GoDaddy Moves From Upstart to Unlikely Stalwart
With its Super Bowl ads featuring scantily-clad women and what has often been viewed lo-fi production, GoDaddy has long been regarded as something of an upstart. In 2015, making that case will become more difficult as the Web-domain registrar marks the start of its second decade advertising in the Big Game.
“We are in the Super Bowl for our 11th consecutive year,” said Barb Rechterman, the Scottsdale, Arizona company’s chief marketing officer.
The company, which has filed to go public, could take even more of a lead role in the 2015 broadcast of the game. Two of the Super Bowl’s most durable sponsors, PepsiCo and Anheuser-Busch InBev, have taken new paths that threaten to tamp down their Super Bowl presence.
While both are expected to advertise, Pepsi has in the last two years put more effort into its sponsorship of the Super Bowl halftime show than it has ads in the first and second halves of the game. And Anheuser is contemplating a future for its Budweiser that would have it aim most of the advertising for the drink at consumers in their 20s, rather than portraying it as a drink for everyone, according to a new report in The Wall Street Journal.

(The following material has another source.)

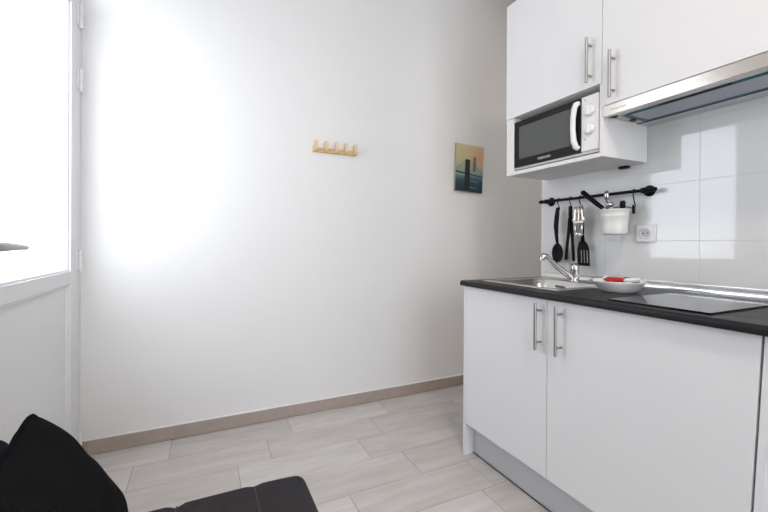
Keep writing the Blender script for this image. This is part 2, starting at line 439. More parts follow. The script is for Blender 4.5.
# ------------------------------------------------------------------ tap
tp = empty('tap', (-.105, -1.072, .903), 'chrome single-lever mixer tap standing on the back of the sink', 'tap')
bm = BM(); c = (-.105, -1.072, .9025)
lathe(bm, c, [(.027, 0), (.027, .004), (.022, .008), (.0215, .02), (.0215, .052), (.023, .056), (.0225, .062)], seg=32); obj('body', bm, CHROME, tp)
bm = BM()
tube(bm, [(-.115, -1.064, .921), (-.145, -1.052, .942), (-.19, -1.034, .977), (-.226, -1.021, 1.014), (-.242, -1.015, 1.028), (-.254, -1.010, 1.031), (-.260, -1.0065, 1.020), (-.261, -1.006, 1.006)],
     [.0165, .016, .0135, .012, .013, .0145, .0145, .013], 16)
obj('spout', bm, CHROME, tp)
bm = BM()
lathe(bm, (c[0], c[1], .9645), [(.0225, 0), (.0225, .012), (.019, .022), (.010, .028), (.002, .029)], seg=28)
tube(bm, [(-.112, -1.068, .988), (-.135, -1.060, .999), (-.165, -1.048, 1.001), (-.195, -1.036, .993)], [.010, .0075, .006, .0055], 14, flat=(1.3, .7))
obj('lever', bm, CHROME, tp)

# ------------------------------------------------------------------ hob
bm = BM(); box(bm, -.566, -.062, -1.858, -1.562, .9003, .9055, bev=.0012)
obj('ceramic_hob', bm, GLASSBLK, label='black ceramic glass hob set in the worktop', cat='hob')

# ------------------------------------------------------------------ bowl with wrapped things
bc = (-.29, -1.420, .9002)
bm = BM()
wob = lambda a, h: 1 + (.10 * math.cos(4 * a + .6) * max(0, (h - .012)) / .035)
lathe(bm, bc, [(.058, 0), (.062, .002), (.074, .012), (.088, .028), (.100, .042), (.101, .044), (.098, .043), (.084, .028), (.070, .014), (.03, .010), (.004, .009)], seg=48, wob=wob)
bowl = obj('dish', bm, CERAMIC, label='shallow white wavy dish on the worktop between sink and hob', cat='dish')
def packet(name, m, cx, cy, cz, L, W, H, rot, tilt, label, cat):
    bm = BM()
    nx, ny = 10, 6; top = []; bot = []
    for i in range(nx + 1):
        for j in range(ny + 1):
            u, v = i / nx * 2 - 1, j / ny * 2 - 1
            h = H * math.sqrt(max(0, 1 - u ** 4)) * math.sqrt(max(0, 1 - v * v))
            cr = .0012 * math.sin(9 * u + 5 * v)
            top.append(bm.verts.new((u * L / 2, v * W / 2 * (1 - .12 * (1 - abs(u)) * 0), h / 2 + cr)))
            bot.append(bm.verts.new((u * L / 2, v * W / 2, -h / 2 + cr - .0004)))
    id_ = lambda i, j: i * (ny + 1) + j
    for i in range(nx):
        for j in range(ny):
            q = [id_(i, j), id_(i + 1, j), id_(i + 1, j + 1), id_(i, j + 1)]
            bm.faces.new([top[k] for k in q]).smooth = True; bm.faces.new([bot[k] for k in q[::-1]]).smooth = True
    bmesh.ops.rotate(bm, verts=bm.verts, matrix=Matrix.Rotation(tilt, 3, 'Y'), cent=(0, 0, 0))
    bmesh.ops.rotate(bm, verts=bm.verts, matrix=Matrix.Rotation(rot, 3, 'Z'), cent=(0, 0, 0))
    bmesh.ops.translate(bm, verts=bm.verts, vec=(cx, cy, cz))
    return obj(name, bm, m, label=label, cat=cat)
packet('sachet', RED, -.300, -1.412, .947, .080, .034, .020, -1.25, 0, 'red wrapped sachet lying across the white dish', 'sachet')
packet('sachet', BROWNCH, -.262, -1.452, .947, .055, .030, .018, -.4, .2, 'dark brown sachet in the hob side of the dish', 'sachet')
packet('sachet', PLASTIC, -.285, -1.472, .950, .058, .03, .016, -1.0, -.1, 'pale sachet in the white dish nearest the hob', 'sachet')
packet('sachet', MWGREY, -.245, -1.402, .951, .066, .032, .022, -1.6, .1, 'grey sachet behind the red one in the dish', 'sachet')
packet('sachet', CERAMIC, -.255, -1.362, .945, .055, .03, .018, -.9, .15, 'white sachet at the sink side of the dish', 'sachet')

# ------------------------------------------------------------------ wall cabinets
XU = -.3085; XC = -.306
wc = empty('wall_cabinet', (-.16, -1.08, 1.459), 'white wall cabinet with an open niche holding the microwave', 'cabinet')
ZB, ZT = 1.459, 2.387
bm = BM()
for ya_, yb_ in ((-.8165, -.800), (-1.362, -1.3455)):
    box(bm, XC, -.004, ya_, yb_, ZB, 1.7645, bev=.0008, seg=1); box(bm, XU + .0195, -.004, ya_, yb_, 1.7645, ZT)
box(bm, XC, -.004, -1.3455, -.8165, ZB, ZB + .018); box(bm, XU + .0195, -.004, -1.3455, -.8165, 1.765, 1.781); box(bm, XU + .0195, -.004, -1.3455, -.8165, ZT - .016, ZT)
box(bm, -.012, -.004, -1.3455, -.8165, ZB + .018, ZT - .016)
box(bm, XC + .003, XC + .06, -.852, -.8165, ZB + .018, 1.765)          # filler strip beside the microwave
obj('carcass', bm, CARC, wc)
d = bx('door', (XU, XU + .019, -1.3545, -.799, 1.766, ZT), WHITE, wc, bev=.0012)
bar_handle('handle', -.339, -1.307, 1.781, 1.972, XU, d, 'satin nickel bar handle')
bx('bracket', (-.03, -.004, -1.285, -1.245, ZB - .012, ZB), BLACK, wc, bev=.002, label='small black fixing under the cabinet')

wc2 = empty('wall_cabinet', (-.16, -1.67, 1.663), 'white wall cabinet above the extractor hood', 'cabinet')
bm = BM()
box(bm, XU + .0195, -.004, -1.98, -1.363, 1.70, ZT)
obj('carcass', bm, CARC, wc2)
d = bx('door', (XU, XU + .019, -1.979, -1.3575, 1.666, ZT), WHITE, wc2, bev=.0012)
bar_handle('handle', -.339, -1.4095, 1.684, 1.874, XU, d, 'satin nickel bar handle')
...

The Super Bowl’s most durable advertisers are known for clever ads that make people laugh, or at the very least pause for a few seconds to watch the TV screen. But they aren’t known for tweaking the rules of the ad contest that takes place each year behind what has become TV’s most-watched event. GoDaddy has moved against the grain.
Before the advent of social media, most advertisers kept their Super Bowl ad concepts secret from the rest of the world. GoDaddy has long offered sneak peeks and previews, hoping to generate more interest from consumers. These days, nearly all of the ads slated to be in the game turn up on YouTube or elsewhere in the weeks leading up to the event.